◆ **Directions**:
Copy nothing but the lines below running from the line containing "Write the bpy" through the line containing "sc.camera = cam_ob", both end lines included.

◆ **Data provided**:
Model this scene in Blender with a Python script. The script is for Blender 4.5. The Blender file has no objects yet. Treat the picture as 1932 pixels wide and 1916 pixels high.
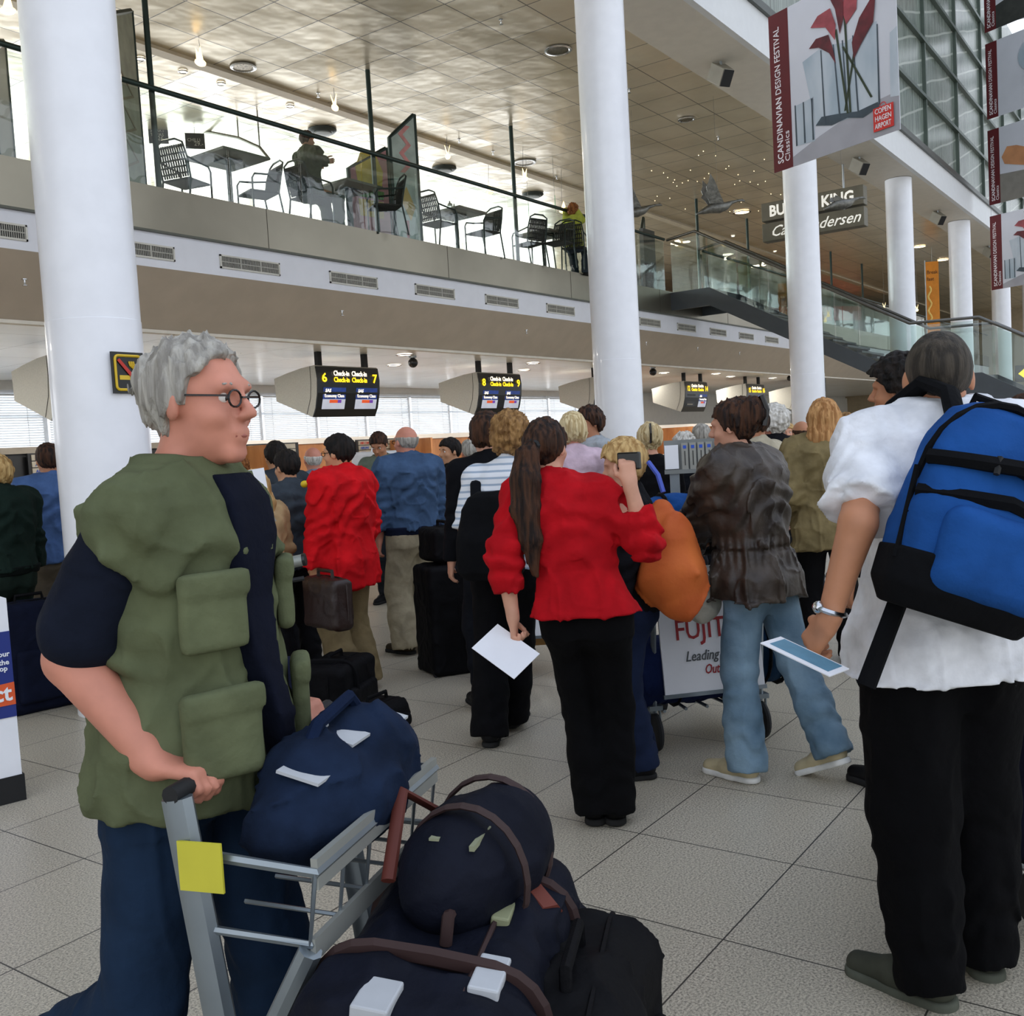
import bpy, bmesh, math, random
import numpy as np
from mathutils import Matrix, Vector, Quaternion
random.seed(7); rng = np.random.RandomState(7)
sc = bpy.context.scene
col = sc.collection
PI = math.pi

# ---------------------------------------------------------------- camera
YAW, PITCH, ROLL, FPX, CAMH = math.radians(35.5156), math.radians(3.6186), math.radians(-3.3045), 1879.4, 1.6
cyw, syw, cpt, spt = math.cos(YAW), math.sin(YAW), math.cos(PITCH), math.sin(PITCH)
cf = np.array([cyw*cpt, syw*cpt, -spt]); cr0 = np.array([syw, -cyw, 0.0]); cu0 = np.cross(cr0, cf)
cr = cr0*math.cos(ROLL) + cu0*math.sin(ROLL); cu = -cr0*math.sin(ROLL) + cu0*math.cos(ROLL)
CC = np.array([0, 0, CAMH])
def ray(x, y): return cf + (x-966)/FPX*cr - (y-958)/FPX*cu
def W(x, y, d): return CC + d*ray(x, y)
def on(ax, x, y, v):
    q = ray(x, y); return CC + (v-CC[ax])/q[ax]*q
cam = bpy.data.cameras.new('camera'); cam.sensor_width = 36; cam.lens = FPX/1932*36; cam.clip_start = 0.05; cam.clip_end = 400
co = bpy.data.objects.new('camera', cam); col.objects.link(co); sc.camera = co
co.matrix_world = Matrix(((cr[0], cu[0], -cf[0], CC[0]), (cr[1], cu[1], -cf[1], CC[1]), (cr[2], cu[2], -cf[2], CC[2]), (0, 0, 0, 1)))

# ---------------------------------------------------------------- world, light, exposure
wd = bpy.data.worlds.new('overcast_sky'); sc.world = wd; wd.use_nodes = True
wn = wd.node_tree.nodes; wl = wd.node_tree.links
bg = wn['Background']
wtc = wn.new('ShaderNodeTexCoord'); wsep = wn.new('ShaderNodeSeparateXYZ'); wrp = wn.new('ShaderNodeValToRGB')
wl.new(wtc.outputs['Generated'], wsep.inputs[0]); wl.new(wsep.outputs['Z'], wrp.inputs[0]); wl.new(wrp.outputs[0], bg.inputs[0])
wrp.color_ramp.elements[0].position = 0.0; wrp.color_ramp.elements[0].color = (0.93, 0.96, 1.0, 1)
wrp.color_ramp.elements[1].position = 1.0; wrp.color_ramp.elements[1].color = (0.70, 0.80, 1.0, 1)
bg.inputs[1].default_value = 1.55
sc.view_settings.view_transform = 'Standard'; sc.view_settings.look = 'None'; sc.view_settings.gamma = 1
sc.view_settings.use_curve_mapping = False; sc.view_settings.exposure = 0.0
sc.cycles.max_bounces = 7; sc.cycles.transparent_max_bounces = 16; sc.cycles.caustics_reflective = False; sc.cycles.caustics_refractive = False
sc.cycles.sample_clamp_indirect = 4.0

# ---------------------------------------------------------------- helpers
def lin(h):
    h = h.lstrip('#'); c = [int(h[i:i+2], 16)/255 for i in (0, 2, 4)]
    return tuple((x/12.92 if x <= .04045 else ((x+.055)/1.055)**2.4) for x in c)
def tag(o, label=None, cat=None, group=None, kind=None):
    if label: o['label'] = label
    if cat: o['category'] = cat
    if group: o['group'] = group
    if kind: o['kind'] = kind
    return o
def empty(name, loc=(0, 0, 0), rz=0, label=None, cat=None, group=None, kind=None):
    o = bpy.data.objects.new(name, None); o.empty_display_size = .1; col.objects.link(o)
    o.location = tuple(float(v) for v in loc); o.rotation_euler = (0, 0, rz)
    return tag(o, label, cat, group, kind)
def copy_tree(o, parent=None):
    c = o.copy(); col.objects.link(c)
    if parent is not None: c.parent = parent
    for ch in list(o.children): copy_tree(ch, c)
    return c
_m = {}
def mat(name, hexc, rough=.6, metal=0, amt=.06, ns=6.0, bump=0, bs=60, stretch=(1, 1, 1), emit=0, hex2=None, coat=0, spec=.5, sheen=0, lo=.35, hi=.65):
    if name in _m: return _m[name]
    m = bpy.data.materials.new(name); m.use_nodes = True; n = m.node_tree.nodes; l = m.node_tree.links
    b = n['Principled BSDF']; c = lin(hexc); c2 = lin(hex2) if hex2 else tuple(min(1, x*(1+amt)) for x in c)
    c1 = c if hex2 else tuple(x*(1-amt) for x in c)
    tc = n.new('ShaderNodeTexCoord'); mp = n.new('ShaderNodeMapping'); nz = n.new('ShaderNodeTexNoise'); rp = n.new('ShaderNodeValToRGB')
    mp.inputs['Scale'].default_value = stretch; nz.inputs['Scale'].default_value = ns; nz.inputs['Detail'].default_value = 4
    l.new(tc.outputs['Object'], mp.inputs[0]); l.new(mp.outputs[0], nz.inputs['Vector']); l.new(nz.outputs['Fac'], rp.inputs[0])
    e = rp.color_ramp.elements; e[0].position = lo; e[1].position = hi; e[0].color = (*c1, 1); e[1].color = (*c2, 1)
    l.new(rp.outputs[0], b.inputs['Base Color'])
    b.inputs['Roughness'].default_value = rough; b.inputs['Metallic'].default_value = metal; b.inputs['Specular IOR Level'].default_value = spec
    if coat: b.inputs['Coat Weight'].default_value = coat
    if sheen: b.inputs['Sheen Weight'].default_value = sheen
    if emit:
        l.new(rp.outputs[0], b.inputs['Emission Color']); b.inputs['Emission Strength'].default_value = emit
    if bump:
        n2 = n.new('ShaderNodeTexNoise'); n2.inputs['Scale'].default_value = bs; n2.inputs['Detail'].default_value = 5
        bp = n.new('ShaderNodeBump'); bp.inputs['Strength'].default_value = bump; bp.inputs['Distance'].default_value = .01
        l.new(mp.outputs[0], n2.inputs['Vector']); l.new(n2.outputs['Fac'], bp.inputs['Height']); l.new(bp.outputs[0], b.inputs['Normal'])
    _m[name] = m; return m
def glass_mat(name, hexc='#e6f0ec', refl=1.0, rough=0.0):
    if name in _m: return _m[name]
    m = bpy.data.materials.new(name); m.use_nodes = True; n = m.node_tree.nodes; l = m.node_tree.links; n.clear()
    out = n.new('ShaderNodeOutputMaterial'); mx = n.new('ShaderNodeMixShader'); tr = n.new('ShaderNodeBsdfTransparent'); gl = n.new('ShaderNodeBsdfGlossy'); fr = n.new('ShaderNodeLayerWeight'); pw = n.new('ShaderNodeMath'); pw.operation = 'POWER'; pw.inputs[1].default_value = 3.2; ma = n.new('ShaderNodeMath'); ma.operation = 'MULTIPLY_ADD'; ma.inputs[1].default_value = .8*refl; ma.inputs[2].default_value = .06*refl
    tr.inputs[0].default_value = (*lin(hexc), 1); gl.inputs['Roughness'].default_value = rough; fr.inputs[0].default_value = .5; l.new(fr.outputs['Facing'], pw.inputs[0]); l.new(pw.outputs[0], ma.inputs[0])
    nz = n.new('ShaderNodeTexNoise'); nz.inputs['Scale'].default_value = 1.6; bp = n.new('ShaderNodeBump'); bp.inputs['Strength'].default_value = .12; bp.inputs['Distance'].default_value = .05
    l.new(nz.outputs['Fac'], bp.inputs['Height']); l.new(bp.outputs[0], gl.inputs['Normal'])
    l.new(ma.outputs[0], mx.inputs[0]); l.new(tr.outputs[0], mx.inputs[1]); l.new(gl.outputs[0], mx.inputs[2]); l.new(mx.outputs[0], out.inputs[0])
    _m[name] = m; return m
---
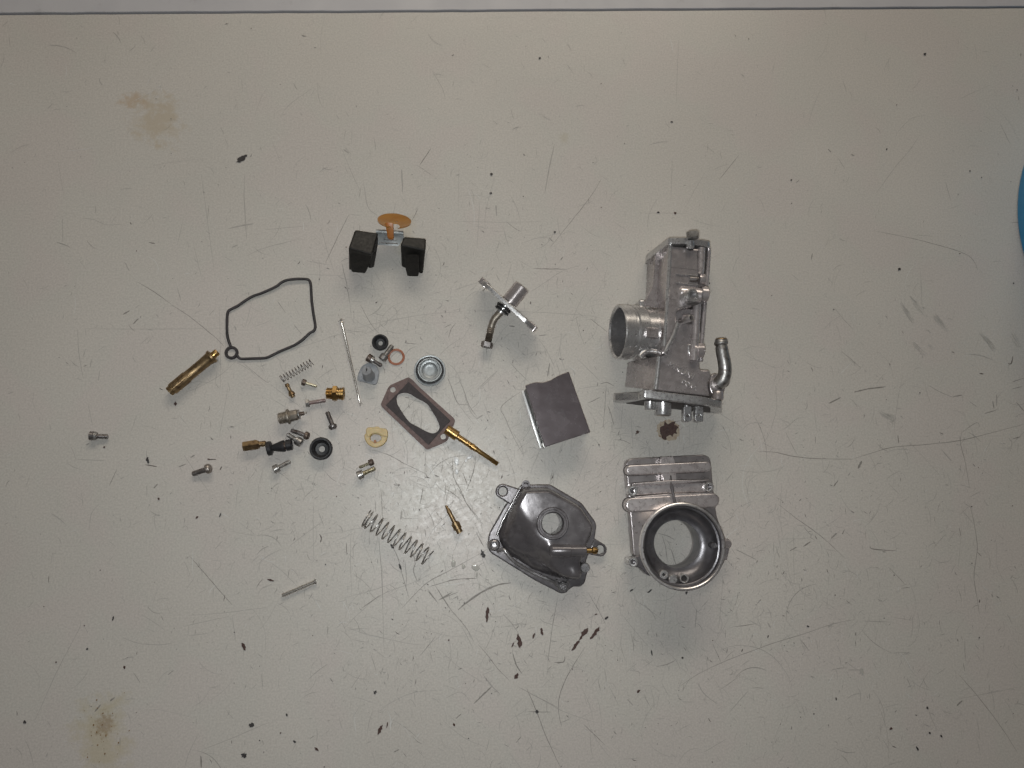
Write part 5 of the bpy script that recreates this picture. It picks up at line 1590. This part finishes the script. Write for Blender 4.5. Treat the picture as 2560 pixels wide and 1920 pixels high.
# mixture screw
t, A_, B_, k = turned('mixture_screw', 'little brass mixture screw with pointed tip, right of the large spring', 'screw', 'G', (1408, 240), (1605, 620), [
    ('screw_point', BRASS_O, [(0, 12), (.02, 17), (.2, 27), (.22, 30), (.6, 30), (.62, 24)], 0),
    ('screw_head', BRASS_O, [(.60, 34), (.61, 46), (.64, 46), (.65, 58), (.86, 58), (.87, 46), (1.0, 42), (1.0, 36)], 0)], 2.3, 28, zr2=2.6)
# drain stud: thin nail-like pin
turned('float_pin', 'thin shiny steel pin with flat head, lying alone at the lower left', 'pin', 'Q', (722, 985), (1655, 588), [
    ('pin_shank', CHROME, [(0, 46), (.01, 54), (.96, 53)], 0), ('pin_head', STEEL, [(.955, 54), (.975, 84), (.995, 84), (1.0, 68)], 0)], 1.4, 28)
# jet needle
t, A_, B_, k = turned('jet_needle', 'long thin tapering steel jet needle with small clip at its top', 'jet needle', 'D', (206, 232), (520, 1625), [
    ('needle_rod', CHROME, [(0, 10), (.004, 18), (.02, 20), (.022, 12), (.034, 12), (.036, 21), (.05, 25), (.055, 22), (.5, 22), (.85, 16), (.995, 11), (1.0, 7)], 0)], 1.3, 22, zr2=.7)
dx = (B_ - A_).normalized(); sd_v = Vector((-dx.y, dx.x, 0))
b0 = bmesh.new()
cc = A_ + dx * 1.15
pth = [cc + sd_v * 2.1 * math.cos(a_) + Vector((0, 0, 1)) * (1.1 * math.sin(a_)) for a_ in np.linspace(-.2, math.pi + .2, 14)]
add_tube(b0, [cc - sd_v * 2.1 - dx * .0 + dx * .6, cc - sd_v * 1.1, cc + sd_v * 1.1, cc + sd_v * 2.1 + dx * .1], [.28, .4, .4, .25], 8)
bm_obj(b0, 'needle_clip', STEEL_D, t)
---
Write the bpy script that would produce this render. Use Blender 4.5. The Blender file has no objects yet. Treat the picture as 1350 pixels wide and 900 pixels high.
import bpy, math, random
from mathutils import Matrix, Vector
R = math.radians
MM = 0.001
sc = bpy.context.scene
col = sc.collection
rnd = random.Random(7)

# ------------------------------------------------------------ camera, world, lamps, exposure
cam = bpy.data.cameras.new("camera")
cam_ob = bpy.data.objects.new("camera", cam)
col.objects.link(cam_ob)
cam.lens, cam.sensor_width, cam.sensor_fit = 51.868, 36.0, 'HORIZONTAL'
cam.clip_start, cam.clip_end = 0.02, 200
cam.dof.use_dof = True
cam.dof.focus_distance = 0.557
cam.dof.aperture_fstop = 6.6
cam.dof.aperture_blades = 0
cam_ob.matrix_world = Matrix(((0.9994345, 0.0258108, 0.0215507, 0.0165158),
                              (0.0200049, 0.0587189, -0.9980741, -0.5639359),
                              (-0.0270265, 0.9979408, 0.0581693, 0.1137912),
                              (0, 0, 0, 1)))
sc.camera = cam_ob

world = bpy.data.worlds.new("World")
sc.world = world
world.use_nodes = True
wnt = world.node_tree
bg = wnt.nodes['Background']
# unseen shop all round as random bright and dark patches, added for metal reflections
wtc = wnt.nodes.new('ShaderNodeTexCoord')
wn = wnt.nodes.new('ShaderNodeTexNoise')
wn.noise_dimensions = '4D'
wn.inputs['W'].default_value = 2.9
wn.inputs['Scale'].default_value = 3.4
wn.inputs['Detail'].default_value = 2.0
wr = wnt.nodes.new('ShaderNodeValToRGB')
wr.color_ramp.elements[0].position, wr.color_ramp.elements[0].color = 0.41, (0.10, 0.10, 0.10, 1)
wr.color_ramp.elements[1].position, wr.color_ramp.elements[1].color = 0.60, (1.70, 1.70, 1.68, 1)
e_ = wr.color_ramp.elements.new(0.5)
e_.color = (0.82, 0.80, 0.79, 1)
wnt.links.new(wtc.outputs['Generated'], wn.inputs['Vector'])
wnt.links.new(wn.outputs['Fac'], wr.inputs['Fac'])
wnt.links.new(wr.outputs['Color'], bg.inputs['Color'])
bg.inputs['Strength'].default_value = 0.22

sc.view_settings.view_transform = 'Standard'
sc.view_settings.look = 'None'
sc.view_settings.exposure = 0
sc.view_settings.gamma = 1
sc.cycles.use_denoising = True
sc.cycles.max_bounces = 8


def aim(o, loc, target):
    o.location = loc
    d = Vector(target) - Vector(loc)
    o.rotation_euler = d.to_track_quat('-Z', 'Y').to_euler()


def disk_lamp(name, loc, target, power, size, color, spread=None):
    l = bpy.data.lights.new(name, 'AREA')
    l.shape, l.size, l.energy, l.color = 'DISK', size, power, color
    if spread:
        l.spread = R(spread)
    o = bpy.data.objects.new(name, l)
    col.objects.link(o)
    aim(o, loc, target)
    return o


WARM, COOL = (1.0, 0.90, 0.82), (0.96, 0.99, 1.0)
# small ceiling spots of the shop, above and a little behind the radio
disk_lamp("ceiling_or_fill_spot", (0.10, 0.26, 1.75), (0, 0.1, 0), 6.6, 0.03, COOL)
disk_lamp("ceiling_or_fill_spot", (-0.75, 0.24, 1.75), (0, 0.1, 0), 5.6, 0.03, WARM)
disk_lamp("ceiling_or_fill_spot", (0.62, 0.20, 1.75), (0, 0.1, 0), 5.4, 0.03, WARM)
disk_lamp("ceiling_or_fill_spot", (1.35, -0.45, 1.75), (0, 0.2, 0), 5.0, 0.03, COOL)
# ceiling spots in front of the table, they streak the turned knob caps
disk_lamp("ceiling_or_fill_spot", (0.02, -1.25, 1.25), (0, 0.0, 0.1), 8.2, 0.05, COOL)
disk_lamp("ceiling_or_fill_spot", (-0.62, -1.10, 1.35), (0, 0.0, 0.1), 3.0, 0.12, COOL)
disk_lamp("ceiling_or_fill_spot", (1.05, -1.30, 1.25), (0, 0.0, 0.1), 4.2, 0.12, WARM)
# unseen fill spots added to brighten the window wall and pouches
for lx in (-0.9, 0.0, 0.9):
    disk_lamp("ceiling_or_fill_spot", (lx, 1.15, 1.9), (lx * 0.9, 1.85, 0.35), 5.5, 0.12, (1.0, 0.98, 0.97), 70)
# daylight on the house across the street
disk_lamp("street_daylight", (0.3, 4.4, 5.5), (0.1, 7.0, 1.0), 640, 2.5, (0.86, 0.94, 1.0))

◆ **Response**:
Write the bpy script that would produce this render. Use Blender 4.5. The Blender file has no objects yet. Treat the picture as 1350 pixels wide and 900 pixels high.
import bpy, math, random
from mathutils import Matrix, Vector
R = math.radians
MM = 0.001
sc = bpy.context.scene
col = sc.collection
rnd = random.Random(7)

# ------------------------------------------------------------ camera, world, lamps, exposure
cam = bpy.data.cameras.new("camera")
cam_ob = bpy.data.objects.new("camera", cam)
col.objects.link(cam_ob)
cam.lens, cam.sensor_width, cam.sensor_fit = 51.868, 36.0, 'HORIZONTAL'
cam.clip_start, cam.clip_end = 0.02, 200
cam.dof.use_dof = True
cam.dof.focus_distance = 0.557
cam.dof.aperture_fstop = 6.6
cam.dof.aperture_blades = 0
cam_ob.matrix_world = Matrix(((0.9994345, 0.0258108, 0.0215507, 0.0165158),
                              (0.0200049, 0.0587189, -0.9980741, -0.5639359),
                              (-0.0270265, 0.9979408, 0.0581693, 0.1137912),
                              (0, 0, 0, 1)))
sc.camera = cam_ob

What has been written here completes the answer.